12 comments

[ 2.6 ms ] story [ 38.7 ms ] thread
It should probably be noted that this is several months old (March w/ what looks like updates through April)
Read the article carefully before you upvote.

The author brings up some valid questions (such as highlighting the de-emphasis on social networks and the supposedly low numbers of network owners relative to the company's earlier claims) but it's ridiculous to suggest that Ning is a "pyramid scam". It's poorly sourced and poorly argued accusations like this that undermine the credibility of the entire post.

Agreed, I had to stop reading when the drawing of the pyramid scheme came up, as its complete speculation based on a move Ning made to email all users of the site, even those who are members of paid sites (who pay specifically to avoid adverts). That move is newsworthy in itself but this is highly speculative and sensationalized.
"simply take all of those members and combine them into one super-site, Ning.com"
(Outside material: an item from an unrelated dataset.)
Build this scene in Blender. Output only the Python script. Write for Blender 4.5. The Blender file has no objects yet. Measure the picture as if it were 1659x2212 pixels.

I have to say if that was a planned scam, it is quite funny to plan on "let's find millions of members". If you can find millions of members, you don't need to scam.

This post was created around the same time as all of the Bernie Madoff "everybody and everything is a pyramid scam!" insanity going through the news for awhile.

If I remember correctly, pretty much any story with "pyramid scheme" or "ponzi scheme" in the title got massive amount of linkage.

I really didn't understand the pyramid scam part of this article, but many of the other points that it makes are totally true. My company got bit when they disabled access to the php source code without warning back in the fall. We had customized a Ning site fairly heavily.

Also they used to have a REST api to access the data that was stored in their "Ning Content Store". I'm not sure when they disabled access to that but before they did it was barely usable anyway. It was full of undocumented bugs that would cause your operations to fail.

I wonder what benefits does Ning provide? Surely by now there should be open source projects covering the same set of functionalities? I think you can not even take your account from one Ning network to the next?
At least these days a Ning account is global--I just signed up for a Ning powered site a few weeks back and it was made clear early on that the login would work for any Ning site.
It seems like all social sites eventually have insurrections like this, certainly Facebook has this all the time. Do people think this is just part of the cost of doing business, or is there a better way to deal with user complaints?
503 Service Temporarily Unavailable

The link is not working for me, perhaps the first incidence I've seen of a site being "Hacker Newsed" ..

Sounds like this is how Ning will raise it's next millions of dollars of financing. By giving each person their own "Social Network" they have a way to utilize the existing userbase in a new way and go ask for more money.
This brings few questions:

Can you really trust your platform(cloud) provider? Is your data save? Will you ever be able to get it back?